Uma fidelidade sem fé?
Uma fidelidade sem fé?
É verificável que o que se espera do psicanalista é uma fidelidade à sua disciplina, apesar de ela não lhe fornecer qualquer instância susceptível de mantê-la. Nem mesmo, aliás, o resultado prático, uma vez que cura ou fracasso podem ser restos independentes dessa instância. Certamente o apoio mais usual é o que toma por base aquele que foi seu próprio analista, a maneira dele de fazer ou os seus textos, mas não menos a desaprovação destes, a passagem para um qualquer dos inimigos do ex-amado ou até mesmo para uma prática totalmente diferente.
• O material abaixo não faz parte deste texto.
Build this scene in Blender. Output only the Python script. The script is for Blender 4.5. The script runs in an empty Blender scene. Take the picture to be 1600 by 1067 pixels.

Dizê-lo assim é resumir a história do movimento em torno de Freud e próximo de nós Lacan.
Assim, de minha parte, eu teria visto tudo, como a dispersão de uma revoada de pardais em busca de um poleiro mais seguro, assustada por experimentar a solidão e a responsabilidade da incerteza. Lembro-me daquele homem eminente, jesuíta de formação, ou seja, bem armado, rigoroso no tratamento como no aprendizado, e passar à haptonomia. Problema individual, diríamos sem nos enganarmos, exceto que sua multiplicação sob formas diversas leva a crer que a decepção amorosa pode ser tão alienante em seus efeitos quanto a neurose de origem.
O próprio Lacan, afinal de contas, não parece passar seus últimos seminários a praguejar a respeito de um caso do qual não consegue se desembaraçar, além do fato de os resultados práticos parecerem faltar ao encontro? “O que foi instituído pela palavra, deve poder ser demolido pela palavra", diz ele. Será que isso é assim tão certo, ou estaríamos lidando com uma fixação cuja malformação se tornou guardiã da própria vida? Maltorcida talvez, mas de todo modo torcida, isto é, salva.
Digo tudo isso no conforto intelectual da nossa associação, sem medo de perturbá-la.